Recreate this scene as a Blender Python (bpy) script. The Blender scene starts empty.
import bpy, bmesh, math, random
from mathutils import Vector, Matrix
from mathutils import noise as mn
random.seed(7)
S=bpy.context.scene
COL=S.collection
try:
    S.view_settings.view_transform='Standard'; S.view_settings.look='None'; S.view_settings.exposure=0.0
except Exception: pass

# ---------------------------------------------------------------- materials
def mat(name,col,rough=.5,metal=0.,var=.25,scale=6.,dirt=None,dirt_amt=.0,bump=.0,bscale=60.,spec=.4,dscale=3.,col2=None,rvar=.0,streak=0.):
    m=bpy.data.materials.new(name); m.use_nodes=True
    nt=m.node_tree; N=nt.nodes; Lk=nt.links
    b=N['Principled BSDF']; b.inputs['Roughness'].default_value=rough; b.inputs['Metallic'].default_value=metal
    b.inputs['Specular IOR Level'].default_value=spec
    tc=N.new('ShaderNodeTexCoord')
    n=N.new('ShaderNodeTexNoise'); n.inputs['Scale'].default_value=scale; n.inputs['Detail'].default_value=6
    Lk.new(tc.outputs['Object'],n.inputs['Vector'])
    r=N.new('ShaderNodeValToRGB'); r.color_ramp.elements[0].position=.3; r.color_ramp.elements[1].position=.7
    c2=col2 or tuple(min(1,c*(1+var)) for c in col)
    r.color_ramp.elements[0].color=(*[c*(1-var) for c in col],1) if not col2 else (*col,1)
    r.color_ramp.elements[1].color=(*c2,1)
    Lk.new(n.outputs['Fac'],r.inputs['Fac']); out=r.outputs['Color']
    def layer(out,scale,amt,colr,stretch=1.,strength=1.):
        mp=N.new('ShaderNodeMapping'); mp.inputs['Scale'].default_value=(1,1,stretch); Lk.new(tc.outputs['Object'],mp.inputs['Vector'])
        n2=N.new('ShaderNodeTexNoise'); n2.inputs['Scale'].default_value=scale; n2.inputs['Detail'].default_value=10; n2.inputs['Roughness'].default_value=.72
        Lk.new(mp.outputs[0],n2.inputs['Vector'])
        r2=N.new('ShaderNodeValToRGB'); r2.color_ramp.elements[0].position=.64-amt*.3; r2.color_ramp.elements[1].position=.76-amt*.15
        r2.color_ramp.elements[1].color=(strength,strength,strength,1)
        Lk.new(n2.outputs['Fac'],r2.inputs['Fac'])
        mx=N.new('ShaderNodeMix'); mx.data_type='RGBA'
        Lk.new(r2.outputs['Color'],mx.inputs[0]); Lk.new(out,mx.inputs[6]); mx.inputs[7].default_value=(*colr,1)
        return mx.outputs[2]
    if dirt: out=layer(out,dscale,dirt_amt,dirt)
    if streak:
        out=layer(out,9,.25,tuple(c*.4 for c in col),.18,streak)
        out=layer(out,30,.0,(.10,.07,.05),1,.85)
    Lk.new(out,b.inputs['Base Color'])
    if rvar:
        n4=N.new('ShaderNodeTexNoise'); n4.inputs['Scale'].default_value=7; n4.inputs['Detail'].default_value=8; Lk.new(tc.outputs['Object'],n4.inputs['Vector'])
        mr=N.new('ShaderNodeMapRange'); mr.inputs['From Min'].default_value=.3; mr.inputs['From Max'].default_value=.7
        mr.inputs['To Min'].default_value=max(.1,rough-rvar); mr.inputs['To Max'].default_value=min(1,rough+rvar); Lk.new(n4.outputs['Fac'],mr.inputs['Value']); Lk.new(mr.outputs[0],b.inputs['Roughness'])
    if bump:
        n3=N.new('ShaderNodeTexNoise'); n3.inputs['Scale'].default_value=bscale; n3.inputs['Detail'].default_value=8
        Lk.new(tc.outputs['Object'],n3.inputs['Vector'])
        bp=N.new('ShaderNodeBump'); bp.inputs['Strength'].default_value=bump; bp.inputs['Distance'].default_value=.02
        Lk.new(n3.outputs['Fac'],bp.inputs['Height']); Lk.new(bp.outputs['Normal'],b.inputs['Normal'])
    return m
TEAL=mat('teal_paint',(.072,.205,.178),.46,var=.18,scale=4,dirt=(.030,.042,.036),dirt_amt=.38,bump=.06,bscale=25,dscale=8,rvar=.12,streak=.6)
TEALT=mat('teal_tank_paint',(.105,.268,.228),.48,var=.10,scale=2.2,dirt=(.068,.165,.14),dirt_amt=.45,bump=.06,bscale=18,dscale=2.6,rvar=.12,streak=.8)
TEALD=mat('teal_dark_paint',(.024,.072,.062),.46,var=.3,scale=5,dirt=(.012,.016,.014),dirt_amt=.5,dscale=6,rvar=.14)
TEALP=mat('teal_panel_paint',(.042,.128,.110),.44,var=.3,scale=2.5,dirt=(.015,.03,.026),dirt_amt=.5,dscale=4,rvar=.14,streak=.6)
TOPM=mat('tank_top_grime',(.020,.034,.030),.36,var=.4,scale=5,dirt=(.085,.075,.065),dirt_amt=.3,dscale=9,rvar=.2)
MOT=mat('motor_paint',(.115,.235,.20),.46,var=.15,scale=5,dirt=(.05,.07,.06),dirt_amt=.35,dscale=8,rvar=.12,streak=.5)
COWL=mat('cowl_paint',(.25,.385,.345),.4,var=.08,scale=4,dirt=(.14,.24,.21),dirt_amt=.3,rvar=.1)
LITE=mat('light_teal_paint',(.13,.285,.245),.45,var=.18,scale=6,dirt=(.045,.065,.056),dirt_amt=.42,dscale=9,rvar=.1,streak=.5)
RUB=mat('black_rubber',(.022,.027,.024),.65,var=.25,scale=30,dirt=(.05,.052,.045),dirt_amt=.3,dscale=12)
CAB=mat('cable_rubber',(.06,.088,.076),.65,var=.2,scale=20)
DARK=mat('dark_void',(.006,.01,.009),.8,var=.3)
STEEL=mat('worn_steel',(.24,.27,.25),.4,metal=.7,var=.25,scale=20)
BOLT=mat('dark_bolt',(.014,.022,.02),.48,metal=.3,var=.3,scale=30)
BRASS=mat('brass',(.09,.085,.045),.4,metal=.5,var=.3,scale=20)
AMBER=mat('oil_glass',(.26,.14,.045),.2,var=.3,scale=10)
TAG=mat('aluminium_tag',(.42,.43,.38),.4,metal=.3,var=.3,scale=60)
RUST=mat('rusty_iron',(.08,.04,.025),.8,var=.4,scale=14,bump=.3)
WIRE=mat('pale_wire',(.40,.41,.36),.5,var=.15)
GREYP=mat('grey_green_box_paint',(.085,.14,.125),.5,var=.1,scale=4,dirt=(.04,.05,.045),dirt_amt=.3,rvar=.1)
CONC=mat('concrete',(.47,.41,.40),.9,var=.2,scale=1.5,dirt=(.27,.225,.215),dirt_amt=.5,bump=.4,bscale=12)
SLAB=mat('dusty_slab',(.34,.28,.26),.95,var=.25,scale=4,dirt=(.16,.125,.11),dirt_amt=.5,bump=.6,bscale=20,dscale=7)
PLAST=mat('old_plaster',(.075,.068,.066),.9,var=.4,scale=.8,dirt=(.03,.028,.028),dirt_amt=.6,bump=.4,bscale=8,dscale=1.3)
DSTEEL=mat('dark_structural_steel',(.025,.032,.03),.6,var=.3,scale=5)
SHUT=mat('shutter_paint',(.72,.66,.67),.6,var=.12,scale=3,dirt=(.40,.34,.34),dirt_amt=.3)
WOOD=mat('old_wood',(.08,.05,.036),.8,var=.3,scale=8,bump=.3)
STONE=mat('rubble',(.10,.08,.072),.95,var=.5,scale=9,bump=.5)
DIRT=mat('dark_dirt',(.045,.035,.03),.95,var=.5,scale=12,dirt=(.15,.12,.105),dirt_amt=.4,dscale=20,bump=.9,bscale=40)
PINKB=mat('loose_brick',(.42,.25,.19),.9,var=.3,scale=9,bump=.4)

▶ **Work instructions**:
Every line above should be written out again exactly as it stands.

▶ **Solution to the exercise**:
Recreate this scene as a Blender Python (bpy) script. The Blender scene starts empty.
import bpy, bmesh, math, random
from mathutils import Vector, Matrix
from mathutils import noise as mn
random.seed(7)
S=bpy.context.scene
COL=S.collection
try:
    S.view_settings.view_transform='Standard'; S.view_settings.look='None'; S.view_settings.exposure=0.0
except Exception: pass

# ---------------------------------------------------------------- materials
def mat(name,col,rough=.5,metal=0.,var=.25,scale=6.,dirt=None,dirt_amt=.0,bump=.0,bscale=60.,spec=.4,dscale=3.,col2=None,rvar=.0,streak=0.):
    m=bpy.data.materials.new(name); m.use_nodes=True
    nt=m.node_tree; N=nt.nodes; Lk=nt.links
    b=N['Principled BSDF']; b.inputs['Roughness'].default_value=rough; b.inputs['Metallic'].default_value=metal
    b.inputs['Specular IOR Level'].default_value=spec
    tc=N.new('ShaderNodeTexCoord')
    n=N.new('ShaderNodeTexNoise'); n.inputs['Scale'].default_value=scale; n.inputs['Detail'].default_value=6
    Lk.new(tc.outputs['Object'],n.inputs['Vector'])
    r=N.new('ShaderNodeValToRGB'); r.color_ramp.elements[0].position=.3; r.color_ramp.elements[1].position=.7
    c2=col2 or tuple(min(1,c*(1+var)) for c in col)
    r.color_ramp.elements[0].color=(*[c*(1-var) for c in col],1) if not col2 else (*col,1)
    r.color_ramp.elements[1].color=(*c2,1)
    Lk.new(n.outputs['Fac'],r.inputs['Fac']); out=r.outputs['Color']
    def layer(out,scale,amt,colr,stretch=1.,strength=1.):
        mp=N.new('ShaderNodeMapping'); mp.inputs['Scale'].default_value=(1,1,stretch); Lk.new(tc.outputs['Object'],mp.inputs['Vector'])
        n2=N.new('ShaderNodeTexNoise'); n2.inputs['Scale'].default_value=scale; n2.inputs['Detail'].default_value=10; n2.inputs['Roughness'].default_value=.72
        Lk.new(mp.outputs[0],n2.inputs['Vector'])
        r2=N.new('ShaderNodeValToRGB'); r2.color_ramp.elements[0].position=.64-amt*.3; r2.color_ramp.elements[1].position=.76-amt*.15
        r2.color_ramp.elements[1].color=(strength,strength,strength,1)
        Lk.new(n2.outputs['Fac'],r2.inputs['Fac'])
        mx=N.new('ShaderNodeMix'); mx.data_type='RGBA'
        Lk.new(r2.outputs['Color'],mx.inputs[0]); Lk.new(out,mx.inputs[6]); mx.inputs[7].default_value=(*colr,1)
        return mx.outputs[2]
    if dirt: out=layer(out,dscale,dirt_amt,dirt)
    if streak:
        out=layer(out,9,.25,tuple(c*.4 for c in col),.18,streak)
        out=layer(out,30,.0,(.10,.07,.05),1,.85)
    Lk.new(out,b.inputs['Base Color'])
    if rvar:
        n4=N.new('ShaderNodeTexNoise'); n4.inputs['Scale'].default_value=7; n4.inputs['Detail'].default_value=8; Lk.new(tc.outputs['Object'],n4.inputs['Vector'])
        mr=N.new('ShaderNodeMapRange'); mr.inputs['From Min'].default_value=.3; mr.inputs['From Max'].default_value=.7
        mr.inputs['To Min'].default_value=max(.1,rough-rvar); mr.inputs['To Max'].default_value=min(1,rough+rvar); Lk.new(n4.outputs['Fac'],mr.inputs['Value']); Lk.new(mr.outputs[0],b.inputs['Roughness'])
    if bump:
        n3=N.new('ShaderNodeTexNoise'); n3.inputs['Scale'].default_value=bscale; n3.inputs['Detail'].default_value=8
        Lk.new(tc.outputs['Object'],n3.inputs['Vector'])
        bp=N.new('ShaderNodeBump'); bp.inputs['Strength'].default_value=bump; bp.inputs['Distance'].default_value=.02
        Lk.new(n3.outputs['Fac'],bp.inputs['Height']); Lk.new(bp.outputs['Normal'],b.inputs['Normal'])
    return m
TEAL=mat('teal_paint',(.072,.205,.178),.46,var=.18,scale=4,dirt=(.030,.042,.036),dirt_amt=.38,bump=.06,bscale=25,dscale=8,rvar=.12,streak=.6)
TEALT=mat('teal_tank_paint',(.105,.268,.228),.48,var=.10,scale=2.2,dirt=(.068,.165,.14),dirt_amt=.45,bump=.06,bscale=18,dscale=2.6,rvar=.12,streak=.8)
TEALD=mat('teal_dark_paint',(.024,.072,.062),.46,var=.3,scale=5,dirt=(.012,.016,.014),dirt_amt=.5,dscale=6,rvar=.14)
TEALP=mat('teal_panel_paint',(.042,.128,.110),.44,var=.3,scale=2.5,dirt=(.015,.03,.026),dirt_amt=.5,dscale=4,rvar=.14,streak=.6)
TOPM=mat('tank_top_grime',(.020,.034,.030),.36,var=.4,scale=5,dirt=(.085,.075,.065),dirt_amt=.3,dscale=9,rvar=.2)
MOT=mat('motor_paint',(.115,.235,.20),.46,var=.15,scale=5,dirt=(.05,.07,.06),dirt_amt=.35,dscale=8,rvar=.12,streak=.5)
COWL=mat('cowl_paint',(.25,.385,.345),.4,var=.08,scale=4,dirt=(.14,.24,.21),dirt_amt=.3,rvar=.1)
LITE=mat('light_teal_paint',(.13,.285,.245),.45,var=.18,scale=6,dirt=(.045,.065,.056),dirt_amt=.42,dscale=9,rvar=.1,streak=.5)
RUB=mat('black_rubber',(.022,.027,.024),.65,var=.25,scale=30,dirt=(.05,.052,.045),dirt_amt=.3,dscale=12)
CAB=mat('cable_rubber',(.06,.088,.076),.65,var=.2,scale=20)
DARK=mat('dark_void',(.006,.01,.009),.8,var=.3)
STEEL=mat('worn_steel',(.24,.27,.25),.4,metal=.7,var=.25,scale=20)
BOLT=mat('dark_bolt',(.014,.022,.02),.48,metal=.3,var=.3,scale=30)
BRASS=mat('brass',(.09,.085,.045),.4,metal=.5,var=.3,scale=20)
AMBER=mat('oil_glass',(.26,.14,.045),.2,var=.3,scale=10)
TAG=mat('aluminium_tag',(.42,.43,.38),.4,metal=.3,var=.3,scale=60)
RUST=mat('rusty_iron',(.08,.04,.025),.8,var=.4,scale=14,bump=.3)
WIRE=mat('pale_wire',(.40,.41,.36),.5,var=.15)
GREYP=mat('grey_green_box_paint',(.085,.14,.125),.5,var=.1,scale=4,dirt=(.04,.05,.045),dirt_amt=.3,rvar=.1)
CONC=mat('concrete',(.47,.41,.40),.9,var=.2,scale=1.5,dirt=(.27,.225,.215),dirt_amt=.5,bump=.4,bscale=12)
SLAB=mat('dusty_slab',(.34,.28,.26),.95,var=.25,scale=4,dirt=(.16,.125,.11),dirt_amt=.5,bump=.6,bscale=20,dscale=7)
PLAST=mat('old_plaster',(.075,.068,.066),.9,var=.4,scale=.8,dirt=(.03,.028,.028),dirt_amt=.6,bump=.4,bscale=8,dscale=1.3)
DSTEEL=mat('dark_structural_steel',(.025,.032,.03),.6,var=.3,scale=5)
SHUT=mat('shutter_paint',(.72,.66,.67),.6,var=.12,scale=3,dirt=(.40,.34,.34),dirt_amt=.3)
WOOD=mat('old_wood',(.08,.05,.036),.8,var=.3,scale=8,bump=.3)
STONE=mat('rubble',(.10,.08,.072),.95,var=.5,scale=9,bump=.5)
DIRT=mat('dark_dirt',(.045,.035,.03),.95,var=.5,scale=12,dirt=(.15,.12,.105),dirt_amt=.4,dscale=20,bump=.9,bscale=40)
PINKB=mat('loose_brick',(.42,.25,.19),.9,var=.3,scale=9,bump=.4)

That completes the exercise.